**Given task**
Return each line of the data below exactly, omitting any pictures.

**Source excerpt**
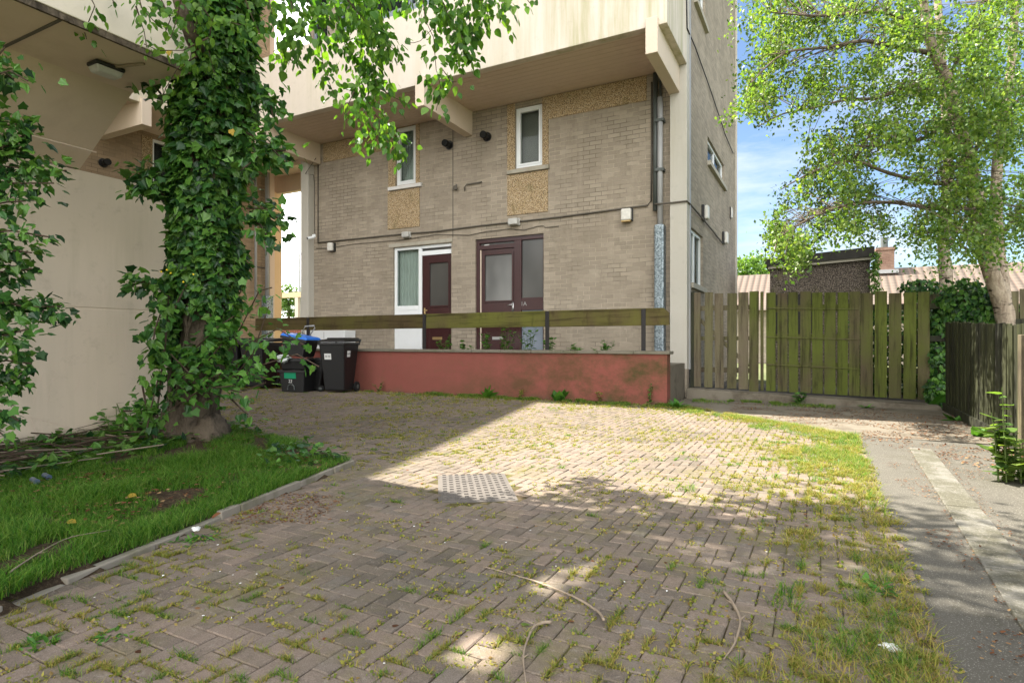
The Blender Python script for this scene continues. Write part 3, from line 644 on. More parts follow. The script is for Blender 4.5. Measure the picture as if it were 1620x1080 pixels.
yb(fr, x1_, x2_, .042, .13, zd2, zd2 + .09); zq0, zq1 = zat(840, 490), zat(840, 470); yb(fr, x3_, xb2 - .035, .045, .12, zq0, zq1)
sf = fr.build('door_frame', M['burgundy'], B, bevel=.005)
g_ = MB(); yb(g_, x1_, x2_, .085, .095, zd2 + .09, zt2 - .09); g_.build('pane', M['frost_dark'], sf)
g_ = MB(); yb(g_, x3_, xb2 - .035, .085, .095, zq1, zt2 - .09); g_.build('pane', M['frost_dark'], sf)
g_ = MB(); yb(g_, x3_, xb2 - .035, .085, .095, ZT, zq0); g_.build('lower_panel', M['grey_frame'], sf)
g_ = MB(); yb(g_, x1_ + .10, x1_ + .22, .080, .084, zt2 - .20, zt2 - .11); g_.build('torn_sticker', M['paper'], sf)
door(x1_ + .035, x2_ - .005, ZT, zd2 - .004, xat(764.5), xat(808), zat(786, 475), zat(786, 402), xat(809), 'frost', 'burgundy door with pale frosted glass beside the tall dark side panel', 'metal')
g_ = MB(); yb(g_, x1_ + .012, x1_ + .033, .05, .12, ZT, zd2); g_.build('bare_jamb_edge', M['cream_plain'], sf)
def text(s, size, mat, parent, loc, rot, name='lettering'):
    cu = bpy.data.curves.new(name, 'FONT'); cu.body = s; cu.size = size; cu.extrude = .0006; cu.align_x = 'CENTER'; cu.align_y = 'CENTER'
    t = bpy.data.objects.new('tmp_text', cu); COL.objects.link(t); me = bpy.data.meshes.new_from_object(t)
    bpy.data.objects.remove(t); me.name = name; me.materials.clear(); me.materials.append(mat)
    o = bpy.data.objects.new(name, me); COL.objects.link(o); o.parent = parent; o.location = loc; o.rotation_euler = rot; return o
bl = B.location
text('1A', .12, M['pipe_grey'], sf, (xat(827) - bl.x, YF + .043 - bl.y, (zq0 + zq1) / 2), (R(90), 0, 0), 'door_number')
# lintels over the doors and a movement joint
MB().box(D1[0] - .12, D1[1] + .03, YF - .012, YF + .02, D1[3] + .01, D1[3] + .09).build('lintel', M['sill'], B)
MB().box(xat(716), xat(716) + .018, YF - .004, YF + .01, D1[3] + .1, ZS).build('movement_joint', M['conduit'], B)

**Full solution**
The Blender Python script for this scene continues. Write part 3, from line 644 on. More parts follow. The script is for Blender 4.5. Measure the picture as if it were 1620x1080 pixels.
yb(fr, x1_, x2_, .042, .13, zd2, zd2 + .09); zq0, zq1 = zat(840, 490), zat(840, 470); yb(fr, x3_, xb2 - .035, .045, .12, zq0, zq1)
sf = fr.build('door_frame', M['burgundy'], B, bevel=.005)
g_ = MB(); yb(g_, x1_, x2_, .085, .095, zd2 + .09, zt2 - .09); g_.build('pane', M['frost_dark'], sf)
g_ = MB(); yb(g_, x3_, xb2 - .035, .085, .095, zq1, zt2 - .09); g_.build('pane', M['frost_dark'], sf)
g_ = MB(); yb(g_, x3_, xb2 - .035, .085, .095, ZT, zq0); g_.build('lower_panel', M['grey_frame'], sf)
g_ = MB(); yb(g_, x1_ + .10, x1_ + .22, .080, .084, zt2 - .20, zt2 - .11); g_.build('torn_sticker', M['paper'], sf)
door(x1_ + .035, x2_ - .005, ZT, zd2 - .004, xat(764.5), xat(808), zat(786, 475), zat(786, 402), xat(809), 'frost', 'burgundy door with pale frosted glass beside the tall dark side panel', 'metal')
g_ = MB(); yb(g_, x1_ + .012, x1_ + .033, .05, .12, ZT, zd2); g_.build('bare_jamb_edge', M['cream_plain'], sf)
def text(s, size, mat, parent, loc, rot, name='lettering'):
    cu = bpy.data.curves.new(name, 'FONT'); cu.body = s; cu.size = size; cu.extrude = .0006; cu.align_x = 'CENTER'; cu.align_y = 'CENTER'
    t = bpy.data.objects.new('tmp_text', cu); COL.objects.link(t); me = bpy.data.meshes.new_from_object(t)
    bpy.data.objects.remove(t); me.name = name; me.materials.clear(); me.materials.append(mat)
    o = bpy.data.objects.new(name, me); COL.objects.link(o); o.parent = parent; o.location = loc; o.rotation_euler = rot; return o
bl = B.location
text('1A', .12, M['pipe_grey'], sf, (xat(827) - bl.x, YF + .043 - bl.y, (zq0 + zq1) / 2), (R(90), 0, 0), 'door_number')
# lintels over the doors and a movement joint
MB().box(D1[0] - .12, D1[1] + .03, YF - .012, YF + .02, D1[3] + .01, D1[3] + .09).build('lintel', M['sill'], B)
MB().box(xat(716), xat(716) + .018, YF - .004, YF + .01, D1[3] + .1, ZS).build('movement_joint', M['conduit'], B)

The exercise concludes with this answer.